Dass sich die in Europa dominierende Bundesregierung im Fall Zyperns für die Entwertung entschieden hat, liegt offensichtlich darin begründet, dass es sich primär nicht um deutsche und europäische Milliarden handelte, sondern um russische. »Jeder Fall eines Mitgliedsstaates stellt sich anders dar«, verkündete Bundesfinanzminister Wolfgang Schäuble angesichts des paradigmatischen Wechsels der Stabilisierungspolitik im Falle Zyperns. Vorbereitend wurde im November des vorigen Jahres ein Papier des Auslandsgeheimdiensts BND in der Presse bekanntgemacht, wonach Zyperns Banken vor allem als Geldwaschanlage für superreiche Russen fungierten. Innenpolitisch konnte sich die Bundesregierung der Unterstützung seitdem sicher sein. Die Beschlüsse vom März hätten, so der zyprische Ökonom Zenon Pophaidis in der April-Ausgabe von Le Monde Diplomatique, »eindeutig auf die Zerschlagung des zypriotischen Finanzsektors« gezielt, der für die Wettbewerbsfähigkeit des Euro-Raums offensichtlich keine Bedeutung hat.
In Dublin sind die Eliten dankbar für den Erhalt ihres Finanzstandorts. »Es gibt keine Blaupause für alle Länder, aber für Irland war unser Weg der richtige«, betonte Creighton im März in einem Interview mit der FAZ, dem Hausblatt des deutschen Kapitals. Die von ihr verbürgte »Sicherheit für die Bürger und Investoren« wird Zypern im Gegensatz zu Irland künftig nicht garantieren können. Augenfällig wurde diese europäische Willkürherrschaft bei der Übergabe der EU-Ratspräsidentschaft von Zypern an Irland am 1. Januar.

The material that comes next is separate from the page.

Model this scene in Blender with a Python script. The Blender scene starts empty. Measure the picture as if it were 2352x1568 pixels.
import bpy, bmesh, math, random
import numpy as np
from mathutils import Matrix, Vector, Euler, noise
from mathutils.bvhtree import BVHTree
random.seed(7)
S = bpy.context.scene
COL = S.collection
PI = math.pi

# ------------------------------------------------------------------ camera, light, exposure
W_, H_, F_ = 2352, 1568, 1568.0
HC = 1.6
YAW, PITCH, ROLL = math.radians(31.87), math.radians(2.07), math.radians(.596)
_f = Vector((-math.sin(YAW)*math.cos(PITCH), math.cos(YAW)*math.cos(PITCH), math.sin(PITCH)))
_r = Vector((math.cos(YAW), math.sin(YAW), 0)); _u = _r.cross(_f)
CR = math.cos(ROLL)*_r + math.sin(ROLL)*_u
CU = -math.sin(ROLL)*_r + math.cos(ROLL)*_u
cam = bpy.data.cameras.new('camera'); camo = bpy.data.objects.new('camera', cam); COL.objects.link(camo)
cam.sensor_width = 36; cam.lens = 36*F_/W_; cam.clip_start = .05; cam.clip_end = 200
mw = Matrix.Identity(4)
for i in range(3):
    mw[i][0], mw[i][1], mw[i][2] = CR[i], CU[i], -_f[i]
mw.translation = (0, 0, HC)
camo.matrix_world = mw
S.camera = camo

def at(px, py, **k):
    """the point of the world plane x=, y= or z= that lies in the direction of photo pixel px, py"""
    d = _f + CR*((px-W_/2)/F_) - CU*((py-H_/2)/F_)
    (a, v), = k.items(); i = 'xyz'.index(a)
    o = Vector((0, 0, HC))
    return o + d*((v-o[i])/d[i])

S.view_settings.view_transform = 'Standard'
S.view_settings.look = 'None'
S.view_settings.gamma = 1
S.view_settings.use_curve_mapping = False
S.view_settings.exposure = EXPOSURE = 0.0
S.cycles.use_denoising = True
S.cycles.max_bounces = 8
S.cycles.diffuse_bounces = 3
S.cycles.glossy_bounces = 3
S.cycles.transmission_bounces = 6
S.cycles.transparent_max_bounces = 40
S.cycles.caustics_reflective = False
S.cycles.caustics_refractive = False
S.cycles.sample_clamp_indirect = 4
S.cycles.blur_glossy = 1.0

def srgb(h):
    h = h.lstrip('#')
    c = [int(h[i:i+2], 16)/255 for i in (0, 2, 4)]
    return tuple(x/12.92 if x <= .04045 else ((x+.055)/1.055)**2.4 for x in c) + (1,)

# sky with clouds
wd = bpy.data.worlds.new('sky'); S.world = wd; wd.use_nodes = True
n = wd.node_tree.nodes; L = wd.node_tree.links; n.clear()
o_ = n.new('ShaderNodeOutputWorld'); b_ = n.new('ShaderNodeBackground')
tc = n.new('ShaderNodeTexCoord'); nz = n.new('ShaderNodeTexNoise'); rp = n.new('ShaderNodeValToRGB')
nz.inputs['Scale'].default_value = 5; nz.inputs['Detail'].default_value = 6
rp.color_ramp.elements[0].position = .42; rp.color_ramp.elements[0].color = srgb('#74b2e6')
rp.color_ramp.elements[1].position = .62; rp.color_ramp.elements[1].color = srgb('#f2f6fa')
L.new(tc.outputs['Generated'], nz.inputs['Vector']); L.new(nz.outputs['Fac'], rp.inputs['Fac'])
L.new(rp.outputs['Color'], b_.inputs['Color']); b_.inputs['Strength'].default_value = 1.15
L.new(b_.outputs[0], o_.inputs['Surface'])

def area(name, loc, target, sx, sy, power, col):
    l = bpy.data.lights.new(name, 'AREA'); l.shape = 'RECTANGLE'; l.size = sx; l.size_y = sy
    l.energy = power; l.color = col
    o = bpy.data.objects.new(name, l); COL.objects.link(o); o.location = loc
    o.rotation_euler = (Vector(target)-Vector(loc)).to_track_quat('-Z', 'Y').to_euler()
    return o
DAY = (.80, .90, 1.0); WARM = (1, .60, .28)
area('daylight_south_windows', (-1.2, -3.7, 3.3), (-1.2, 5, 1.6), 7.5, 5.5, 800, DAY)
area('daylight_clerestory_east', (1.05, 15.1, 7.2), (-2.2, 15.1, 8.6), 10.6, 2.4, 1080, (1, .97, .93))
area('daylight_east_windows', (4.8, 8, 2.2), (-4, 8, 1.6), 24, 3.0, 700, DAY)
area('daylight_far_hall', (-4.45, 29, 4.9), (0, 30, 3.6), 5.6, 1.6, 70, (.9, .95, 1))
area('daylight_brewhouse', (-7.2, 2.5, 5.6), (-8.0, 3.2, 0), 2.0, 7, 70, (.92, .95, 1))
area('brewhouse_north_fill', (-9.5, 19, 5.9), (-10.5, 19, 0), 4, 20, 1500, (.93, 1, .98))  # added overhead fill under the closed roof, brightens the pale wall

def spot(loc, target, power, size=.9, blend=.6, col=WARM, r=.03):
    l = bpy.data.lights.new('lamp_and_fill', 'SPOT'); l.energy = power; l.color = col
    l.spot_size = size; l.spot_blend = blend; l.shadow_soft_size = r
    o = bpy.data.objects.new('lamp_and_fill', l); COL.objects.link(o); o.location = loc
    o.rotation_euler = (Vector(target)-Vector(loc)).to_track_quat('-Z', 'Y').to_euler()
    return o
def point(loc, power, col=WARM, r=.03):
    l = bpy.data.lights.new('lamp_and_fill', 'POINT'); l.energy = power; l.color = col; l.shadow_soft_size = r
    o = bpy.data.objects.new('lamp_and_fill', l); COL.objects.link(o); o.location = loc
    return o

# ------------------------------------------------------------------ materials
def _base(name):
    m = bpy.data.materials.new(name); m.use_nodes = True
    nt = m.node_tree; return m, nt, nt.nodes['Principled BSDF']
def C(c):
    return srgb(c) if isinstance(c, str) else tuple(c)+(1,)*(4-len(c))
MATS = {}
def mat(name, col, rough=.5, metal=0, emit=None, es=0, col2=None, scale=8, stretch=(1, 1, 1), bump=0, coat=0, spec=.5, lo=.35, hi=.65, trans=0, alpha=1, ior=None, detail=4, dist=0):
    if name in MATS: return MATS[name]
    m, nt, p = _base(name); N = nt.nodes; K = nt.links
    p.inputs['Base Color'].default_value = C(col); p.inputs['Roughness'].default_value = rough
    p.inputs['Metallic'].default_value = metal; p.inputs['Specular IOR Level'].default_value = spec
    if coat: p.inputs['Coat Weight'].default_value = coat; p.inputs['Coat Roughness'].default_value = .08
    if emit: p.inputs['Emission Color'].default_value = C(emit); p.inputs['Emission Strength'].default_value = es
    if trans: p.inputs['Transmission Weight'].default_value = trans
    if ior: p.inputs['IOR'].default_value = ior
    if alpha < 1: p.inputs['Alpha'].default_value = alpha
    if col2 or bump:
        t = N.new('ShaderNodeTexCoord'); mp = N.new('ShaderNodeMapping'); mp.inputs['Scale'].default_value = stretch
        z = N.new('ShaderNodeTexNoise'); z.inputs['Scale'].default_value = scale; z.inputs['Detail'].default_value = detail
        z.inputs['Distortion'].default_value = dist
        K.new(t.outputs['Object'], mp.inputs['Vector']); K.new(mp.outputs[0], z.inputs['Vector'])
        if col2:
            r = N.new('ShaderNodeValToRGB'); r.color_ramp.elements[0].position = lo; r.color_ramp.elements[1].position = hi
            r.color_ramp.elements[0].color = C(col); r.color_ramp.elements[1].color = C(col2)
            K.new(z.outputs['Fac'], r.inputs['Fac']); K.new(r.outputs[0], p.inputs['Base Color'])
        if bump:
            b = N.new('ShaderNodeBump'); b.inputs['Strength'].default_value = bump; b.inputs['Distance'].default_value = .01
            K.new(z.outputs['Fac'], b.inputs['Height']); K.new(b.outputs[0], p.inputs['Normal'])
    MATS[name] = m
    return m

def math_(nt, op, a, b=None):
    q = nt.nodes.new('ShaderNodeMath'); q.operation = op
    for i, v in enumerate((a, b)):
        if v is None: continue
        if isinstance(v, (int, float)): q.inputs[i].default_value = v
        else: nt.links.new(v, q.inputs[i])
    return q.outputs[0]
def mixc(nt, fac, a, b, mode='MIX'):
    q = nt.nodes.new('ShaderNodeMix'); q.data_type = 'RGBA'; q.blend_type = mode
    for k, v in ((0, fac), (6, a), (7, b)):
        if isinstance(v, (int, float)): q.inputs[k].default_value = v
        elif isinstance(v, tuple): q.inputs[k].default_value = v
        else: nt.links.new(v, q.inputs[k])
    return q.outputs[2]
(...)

Während Zyperns damaliger Präsident Demetris Christofias zerknirscht forderte, es müsse anerkannt werden, »dass die in ganz Europa umgesetzten politischen Maßnahmen es nicht geschafft haben, die durch die Krise hervorgerufenen wirtschaftlichen Probleme zu lösen«, verkündete der angesichts des Erhalts des irischen Modells offensichtlich gut gelaunte Ministerpräsident Enda Kenny, sein sich erholendes Land werde »die Erholung in Europa vorantreiben«. Dass dies, so oder so, zu Lasten der ­Bevölkerungen gehen wird, versteht sich von selbst.